Thanks to you both for your suggestions. Unfortunately most of them aren't available in my market, and the ones that are come with quite a markup (PCengines >200€ i.e.) which unfortunately rules all of them out.

I will most likely try again to salvage my old tp-link (speaking of, I can't acquire shell command through serial because it's stuck in a boot loop and won't even get to the "rebooting in 1second" bit, know of a way to fix that?) and if unsuccessful I'll cough up something for a cheap tp-link replacement (the c60 at this point I think, supports most of what I need and recently got official openwrt support).

Thanks again for your very helpful comments.

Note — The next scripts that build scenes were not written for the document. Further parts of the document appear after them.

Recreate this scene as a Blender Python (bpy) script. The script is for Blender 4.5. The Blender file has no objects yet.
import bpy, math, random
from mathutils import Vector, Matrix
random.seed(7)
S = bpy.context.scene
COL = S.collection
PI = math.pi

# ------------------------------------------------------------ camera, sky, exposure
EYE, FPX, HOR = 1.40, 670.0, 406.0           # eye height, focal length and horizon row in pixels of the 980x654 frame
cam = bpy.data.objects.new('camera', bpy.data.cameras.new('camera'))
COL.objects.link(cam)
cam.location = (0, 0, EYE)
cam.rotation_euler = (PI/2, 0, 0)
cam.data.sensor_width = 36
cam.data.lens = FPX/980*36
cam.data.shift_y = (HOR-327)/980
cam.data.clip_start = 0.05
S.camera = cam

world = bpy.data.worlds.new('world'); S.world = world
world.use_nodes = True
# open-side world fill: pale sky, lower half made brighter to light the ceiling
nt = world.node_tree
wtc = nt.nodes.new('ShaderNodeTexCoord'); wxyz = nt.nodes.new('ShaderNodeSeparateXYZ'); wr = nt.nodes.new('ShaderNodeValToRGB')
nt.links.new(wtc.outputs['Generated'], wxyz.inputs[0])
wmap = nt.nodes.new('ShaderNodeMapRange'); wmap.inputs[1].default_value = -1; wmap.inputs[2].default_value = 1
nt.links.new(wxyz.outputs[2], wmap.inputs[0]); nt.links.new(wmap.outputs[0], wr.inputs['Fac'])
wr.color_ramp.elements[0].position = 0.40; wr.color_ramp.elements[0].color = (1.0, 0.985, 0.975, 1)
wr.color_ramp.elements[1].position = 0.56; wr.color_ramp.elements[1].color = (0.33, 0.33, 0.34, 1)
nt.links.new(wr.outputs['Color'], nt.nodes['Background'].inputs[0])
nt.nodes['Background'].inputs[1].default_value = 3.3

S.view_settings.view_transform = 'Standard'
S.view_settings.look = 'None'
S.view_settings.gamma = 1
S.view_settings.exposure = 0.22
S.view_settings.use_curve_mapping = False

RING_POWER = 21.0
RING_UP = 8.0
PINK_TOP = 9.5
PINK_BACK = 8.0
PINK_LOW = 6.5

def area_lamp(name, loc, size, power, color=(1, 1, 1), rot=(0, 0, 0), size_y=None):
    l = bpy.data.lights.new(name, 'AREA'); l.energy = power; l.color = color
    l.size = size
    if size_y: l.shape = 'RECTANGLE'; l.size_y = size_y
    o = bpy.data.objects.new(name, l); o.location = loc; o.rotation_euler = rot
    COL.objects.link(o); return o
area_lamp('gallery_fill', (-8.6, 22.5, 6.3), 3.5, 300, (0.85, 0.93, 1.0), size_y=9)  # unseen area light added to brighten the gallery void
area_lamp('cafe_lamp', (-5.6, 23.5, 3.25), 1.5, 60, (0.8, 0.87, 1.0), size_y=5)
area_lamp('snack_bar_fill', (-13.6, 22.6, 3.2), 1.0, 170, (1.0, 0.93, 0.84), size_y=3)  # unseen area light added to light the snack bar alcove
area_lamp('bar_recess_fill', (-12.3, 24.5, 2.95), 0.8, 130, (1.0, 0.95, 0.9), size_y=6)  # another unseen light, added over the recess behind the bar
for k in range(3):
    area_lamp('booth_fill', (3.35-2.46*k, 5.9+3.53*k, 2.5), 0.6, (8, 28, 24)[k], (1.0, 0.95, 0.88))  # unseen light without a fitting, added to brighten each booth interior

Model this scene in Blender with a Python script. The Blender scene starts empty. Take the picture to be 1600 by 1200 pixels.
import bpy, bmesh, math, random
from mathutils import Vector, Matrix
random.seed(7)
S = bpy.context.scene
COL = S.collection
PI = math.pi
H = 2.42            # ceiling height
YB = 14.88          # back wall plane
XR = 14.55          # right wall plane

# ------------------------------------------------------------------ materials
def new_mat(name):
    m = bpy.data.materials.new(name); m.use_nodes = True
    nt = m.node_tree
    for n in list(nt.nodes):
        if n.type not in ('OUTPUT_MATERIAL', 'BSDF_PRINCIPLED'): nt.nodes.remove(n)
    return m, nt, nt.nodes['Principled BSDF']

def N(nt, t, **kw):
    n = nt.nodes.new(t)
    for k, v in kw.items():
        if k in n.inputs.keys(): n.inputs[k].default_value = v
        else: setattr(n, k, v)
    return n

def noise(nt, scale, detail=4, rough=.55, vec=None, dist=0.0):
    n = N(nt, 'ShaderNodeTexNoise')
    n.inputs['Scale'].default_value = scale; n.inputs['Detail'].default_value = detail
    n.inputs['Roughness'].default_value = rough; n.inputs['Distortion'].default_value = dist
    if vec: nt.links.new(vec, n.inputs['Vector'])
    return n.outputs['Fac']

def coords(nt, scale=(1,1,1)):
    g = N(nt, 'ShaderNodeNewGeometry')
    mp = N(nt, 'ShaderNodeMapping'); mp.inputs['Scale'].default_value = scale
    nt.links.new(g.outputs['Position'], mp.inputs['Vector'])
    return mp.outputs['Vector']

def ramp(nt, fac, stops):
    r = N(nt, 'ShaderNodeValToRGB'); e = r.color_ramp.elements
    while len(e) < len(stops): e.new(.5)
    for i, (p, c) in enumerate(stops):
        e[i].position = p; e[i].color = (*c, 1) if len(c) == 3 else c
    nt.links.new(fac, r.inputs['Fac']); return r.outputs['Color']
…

As long as you're on something like 100 MBit/s, both ipq40xx and mt7621 will cope easily, ipq40xx whould be better in terms of wireless quality and probably a bit faster for CPU intensive things like VPNs - as long as you exlusively use your router for routing and NAT (no VPN, etc.), mt7621 will be faster.

If by fibre you're referring to the prospect of 1 GBit/s WAN speed (or half that), you really need to look into the high end market though; mvebu or x86_64.

1 Like

Am I correct in thinking that this Zyxel mounts the qualcomm soc you're referring to? What does make it better than say the Archer C900 (link) or the Netgear D6000 ? Is it worth it spending 20€ more on it? To me it looks like they have the same characteristics even though they mount three different boards.

The ZyXEL nbg6617 is based on ipq4018, yes.

I think you mean TP-Link Archer C2 with "Archer C900", so you have a 750 MHz single-core mips. I would indeed go with the 638 MHz ARMv7 quad-core instead of a 750 MHz mips single core here.

Netgear D6000 probably isn't supported at all, at the very least its ADSL modem certainly isn't - wlan might be problematic as well.

1 Like

From the comments on Amazon when searching on version, they are up to V11.0 with the last post. Which one of the Archer C2 versions work if any of the newer ones?

Do you see any version of the TP-Link Archer C2 listed as supported in the ToH?

I don't know, you tell me. I thought you were suggesting this model to the original poster who was looking for a powerful router for an economical price.. I don't even see it in the Table of Hardware list, however. I was just going off your suggestion.

Can you please back that up with a quote?

As far as I am concerned, I recommended exactly the opposite, namely preferring ipq40xx (or mt7621) over ar71xx at this point in time. Especially I would not recommend the TP-Link Archer C2, on the one hand because there are three different hardware revisions with vastly different internals (v1 is mt7620a based, which I would not recommend because of long standing reliability issues with rt2x00 driver support; this variant should be supported by OpenWrt. v2, which appears to be totally unknown, so obviously isn't supported. v3, which is ar71xx/ QCA9563 based and should be supportable, but it certainly isn't supported at the moment).

Usually choose low-cost routers can not get around MT7620 MT7621.
However, because of the low availability of the rt2x00 driver at this stage, I don't recommend him.

Adding a little bit of budget using ipq40xx's RT-ACRH13 would be a better option.